O conflito que começou agora, entre a autarquia escalabitana e o empreiteiro, nas obras do antigo matadouro, não deixa de ser também um bom exemplo dos tempos conturbados que se vivem na autarquia que corre o risco de falir por falta de dinheiro e por falta de políticos à altura de uma boa gestão da coisa pública. Santarém precisa de se livrar deste estigma do conflito e do incumprimento. Já era tempo de alguém, com respeito na opinião pública, propor um debate sobre que cidade é esta e de que forma é que os cidadãos podem ajudar para merecerem uma cidade melhor.

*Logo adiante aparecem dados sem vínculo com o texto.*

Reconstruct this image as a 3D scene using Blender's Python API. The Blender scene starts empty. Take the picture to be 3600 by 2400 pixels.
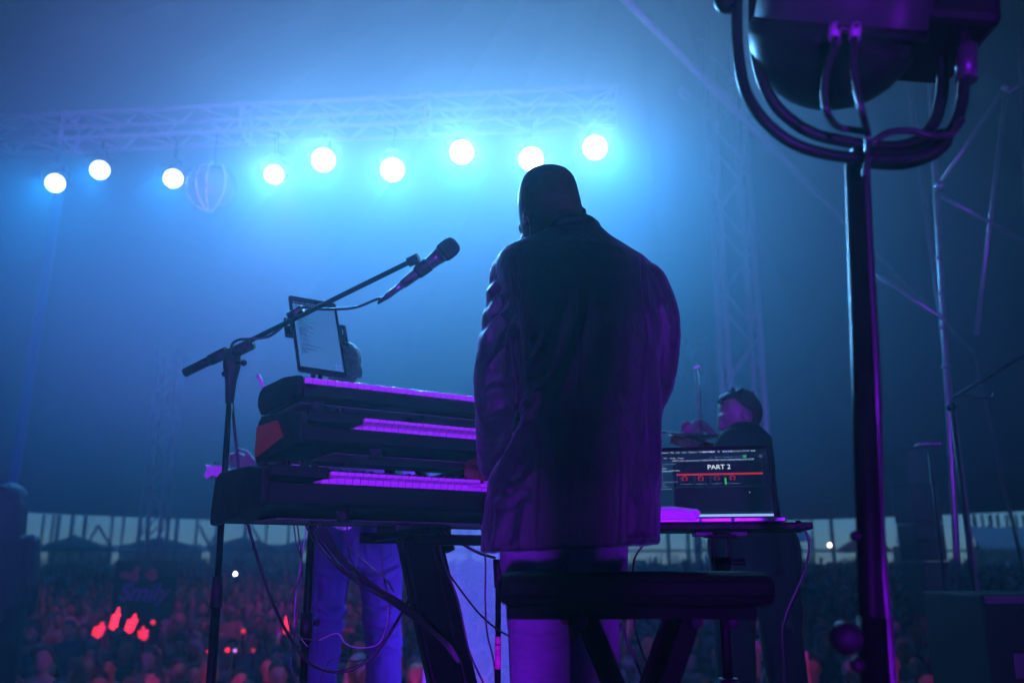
import bpy, bmesh, math, random
from mathutils import Vector, Matrix, Euler, noise
R = math.radians
random.seed(7)
SC = bpy.context.scene
COL = SC.collection

# ------------------------------------------------------------------ camera
PITCH = R(14.39)
FPX = 3079.0                      # focal length in photograph pixels (3600 wide)
EYE = Vector((0.0, 0.0, 0.75))    # stage deck is z = 0, the ground of the field lies lower
cam_d = bpy.data.cameras.new('camera')
cam_d.sensor_width = 36.0
cam_d.lens = FPX / 100.0
cam_d.clip_start = 0.05
cam_d.clip_end = 800.0
cam_d.dof.use_dof = True
cam_d.dof.focus_distance = 2.62
cam_d.dof.aperture_fstop = 2.2
cam = bpy.data.objects.new('camera', cam_d)
cam.location = EYE
cam.rotation_euler = (R(90) + PITCH, 0, 0)
COL.objects.link(cam)
SC.camera = cam

# ------------------------------------------------------------------ world: dusk sky
world = bpy.data.worlds.new('World')
SC.world = world
world.use_nodes = True
wn = world.node_tree
sky = wn.nodes.new('ShaderNodeTexSky')
sky.sky_type = 'NISHITA'
sky.sun_disc = False
sky.sun_elevation = R(10)
sky.ozone_density = 8.0
sky.dust_density = 0.2
sky.sun_rotation = R(200)
wn.links.new(sky.outputs[0], wn.nodes['Background'].inputs[0])
wn.nodes['Background'].inputs[1].default_value = SKY_STRENGTH = 0.11

# ------------------------------------------------------------------ exposure, sampling
SC.view_settings.view_transform = 'Standard'
SC.view_settings.look = 'None'
SC.view_settings.exposure = 0.0
SC.view_settings.gamma = 1.0
SC.view_settings.use_curve_mapping = False
SC.render.engine = 'CYCLES'
SC.cycles.use_denoising = True
SC.cycles.denoiser = 'OPENIMAGEDENOISE'
SC.cycles.use_adaptive_sampling = True
SC.cycles.adaptive_threshold = 0.07
SC.cycles.adaptive_min_samples = 16
SC.cycles.max_bounces = 3
SC.cycles.diffuse_bounces = 1
SC.cycles.glossy_bounces = 1
SC.cycles.transparent_max_bounces = 12
SC.cycles.volume_bounces = 0
SC.cycles.sample_clamp_indirect = 4.0
SC.cycles.caustics_reflective = False
SC.cycles.caustics_refractive = False

# ------------------------------------------------------------------ stage lamps that light the place
HAZE_DENSITY = 0.010
BLUE = (0.0, 0.36, 1.0)
GLARE = (0.25, 0.56, 1.0)          # paler middle of a strong beam
P_WASH, P_GLARE = 940.0, 720.0   # watts of a strong front lamp: blue wash on the deck, pale beam into the house
def spot(name, loc, target, watts, color, angle, blend=0.6, radius=0.08, parent=None):
    ld = bpy.data.lights.new(name, 'SPOT')
    ld.energy = watts
    ld.color = color
    ld.spot_size = R(angle)
    ld.spot_blend = blend
    ld.shadow_soft_size = radius
    o = bpy.data.objects.new(name, ld)
    COL.objects.link(o)
    o.location = loc
    d = Vector(target) - Vector(loc)
    o.rotation_euler = d.to_track_quat('-Z', 'Y').to_euler()
    if parent:
        bpy.context.view_layer.update()
        o.parent = parent
        o.matrix_parent_inverse = parent.matrix_world.inverted()
    return o

# ------------------------------------------------------------------ helpers
def ray(px, py):
    u, v = (px - 1800) / FPX, (1200 - py) / FPX
    c, s = math.cos(PITCH), math.sin(PITCH)
    return Vector((u, c - v * s, v * c + s))
def atY(px, py, Y):
    d = ray(px, py)
    return EYE + d * (Y / d.y)
def atZ(px, py, z):
    d = ray(px, py)
    return EYE + d * ((z - EYE.z) / d.z)
def mpp(px, py, Y):               # metres per photograph pixel at a point
    d = ray(px, py)
    return (Y / d.y) / FPX

MATS = {}
def mat(name, col, rough=0.5, metal=0.0, noise_amt=0.0, noise_scale=20.0, bump=0.0, bump_scale=80.0,
        sheen=0.0, sheen_tint=None, emit=None, emit_s=0.0, spec=0.5, coat=0.0, rand=None):
    if name in MATS:
        return MATS[name]
    m = bpy.data.materials.new(name)
    m.use_nodes = True
    nt = m.node_tree
    b = nt.nodes['Principled BSDF']
    b.inputs['Base Color'].default_value = (*col, 1)
    b.inputs['Roughness'].default_value = rough
    b.inputs['Metallic'].default_value = metal
    b.inputs['Specular IOR Level'].default_value = spec
    if coat:
        b.inputs['Coat Weight'].default_value = coat
    if sheen:
        b.inputs['Sheen Weight'].default_value = sheen
        b.inputs['Sheen Roughness'].default_value = 0.35
        if sheen_tint:
            b.inputs['Sheen Tint'].default_value = (*sheen_tint, 1)
    if emit:
        b.inputs['Emission Color'].default_value = (*emit, 1)
        b.inputs['Emission Strength'].default_value = emit_s
    tc = nt.nodes.new('ShaderNodeTexCoord')
    src = None
    if rand:
        oi = nt.nodes.new('ShaderNodeObjectInfo')
        cr = nt.nodes.new('ShaderNodeValToRGB')
        cr.color_ramp.interpolation = 'CONSTANT'
        els = cr.color_ramp.elements
        while len(els) < len(rand):
            els.new(0.5)
        for i, c in enumerate(rand):
            els[i].position = i / len(rand)
            els[i].color = (*c, 1)
        nt.links.new(oi.outputs['Random'], cr.inputs[0])
        nt.links.new(cr.outputs[0], b.inputs['Base Color'])
        src = cr.outputs[0]
    if noise_amt:
        nz = nt.nodes.new('ShaderNodeTexNoise')
        nz.inputs['Scale'].default_value = noise_scale
        nz.inputs['Detail'].default_value = 6
        nt.links.new(tc.outputs['Object'], nz.inputs['Vector'])
        mr = nt.nodes.new('ShaderNodeMapRange')
        mr.inputs['From Min'].default_value = 0.3
        mr.inputs['From Max'].default_value = 0.7
        mr.inputs['To Min'].default_value = 1 - noise_amt
        mr.inputs['To Max'].default_value = 1 + noise_amt
        nt.links.new(nz.outputs['Fac'], mr.inputs['Value'])
        mx = nt.nodes.new('ShaderNodeMix')
        mx.data_type = 'RGBA'
        mx.blend_type = 'MULTIPLY'
        mx.inputs['Factor'].default_value = 1
        if src:
            nt.links.new(src, mx.inputs[6])
        else:
            mx.inputs[6].default_value = (*col, 1)
        nt.links.new(mr.outputs[0], mx.inputs[7])
        nt.links.new(mx.outputs[2], b.inputs['Base Color'])
        mr2 = nt.nodes.new('ShaderNodeMapRange')
        mr2.inputs['To Min'].default_value = max(0.02, rough - 0.12)
        mr2.inputs['To Max'].default_value = min(1, rough + 0.12)
        nt.links.new(nz.outputs['Fac'], mr2.inputs['Value'])
        nt.links.new(mr2.outputs[0], b.inputs['Roughness'])
    if bump:
        nb = nt.nodes.new('ShaderNodeTexNoise')
        nb.inputs['Scale'].default_value = bump_scale
        nb.inputs['Detail'].default_value = 4
        nt.links.new(tc.outputs['Object'], nb.inputs['Vector'])
        bp = nt.nodes.new('ShaderNodeBump')
        bp.inputs['Strength'].default_value = bump
        bp.inputs['Distance'].default_value = 0.01
        nt.links.new(nb.outputs['Fac'], bp.inputs['Height'])
        nt.links.new(bp.outputs[0], b.inputs['Normal'])
    MATS[name] = m
    return m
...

quinta-feira, 5 de janeiro de 2012

Maria Ondina Braga


“Quando a China despertar o mundo tremerá”. Tenho este livro, comprado em 1975, editado pelo Círculo de Leitores, na minha biblioteca pessoal. Lembro-me do dia em que o comprei como se fosse hoje. Tinha que escolher um livro. Era obrigatório naquele tempo para os sócios do Círculo. Li o suficiente para largar o livro ao fim de poucas horas de leitura. Mas tenho lá as marcas daquilo que encontrei e que me fez comprá-lo. Inclusive as referências a Lord Amherst, segundo embaixador do rei de Inglaterra na China, que terá escalado a ilha de Santa Helena onde vivia Napoleão a quem foi atribuído, mas sem provas, a frase que dá título ao livro. A ilha de Santa Helena é um dos meus próximos destinos. A China é um destino que não me apetece repetir.
Sei as razões que me levaram a comprar o livro mas sou incapaz de me explicar com as palavras de um cronista. Nessa altura tinha 20 anos e ainda nem sequer tinha lido “Os Maias” ou a “Odisseia”. E ainda vendia copos de vinho ao balcão de uma taberna.
Um jovem colega de trabalho sentou-se no meio de uma plateia para ser solidário comigo enquanto apresentava um livro da nossa editora. Sempre que olhava para ele via-o como um prisioneiro. Cheguei a ter a sensação de que ele tinha as mãos amarradas às cadeiras do lado onde também estavam sentadas várias pessoas com as mãos mortas em cima do colo. Já não tenho tempo para passar a informação de que um jornalista nunca se deve sentar no meio do maralhal, ainda por cima entre cadeiras apertadas como rodas de lagar. Um jornalista, esteja onde estiver, tem que ficar sempre a uma ponta de forma a poder saltar, correr, furar, rastejar, para ser o primeiro a testemunhar e registar qualquer acontecimento; e um jornalista nunca, jamais, pode correr o risco de morrer esmagado no local para onde entrou com umas asas.
Durante muitos anos fui amigo e correspondi-me algumas vezes com uma escritora encantada chamada Maria Ondina Braga. Morreu a 14 de Março de 2003 com 71 anos e deixou uma Obra com mais de duas dezenas de volumes e muitas traduções de grandes escritores. Viajou muito pelo mundo mas foi morrer a Braga onde nasceu. O Museu Nogueira da Silva acaba de anunciar a recuperação dos seus jardins e, simultaneamente, a criação de um pólo permanente dedicado à autora de “Angústia em Pequim”. O espaço vai ter o espólio literário e objectos da autora, uma sala para leitura e pesquisa da sua obra, e envolve ainda um programa que inclui projectos escolares, tertúlias, concertos e exposições. Eis como uma simples notícia pode ajudar a completar um dia feliz. Já tenho outra razão para viajar. Sempre que puder vou à procura da escritora e amiga que anunciou um dia que “morreria de mãos vazias” e com “os olhos abismados como flores”.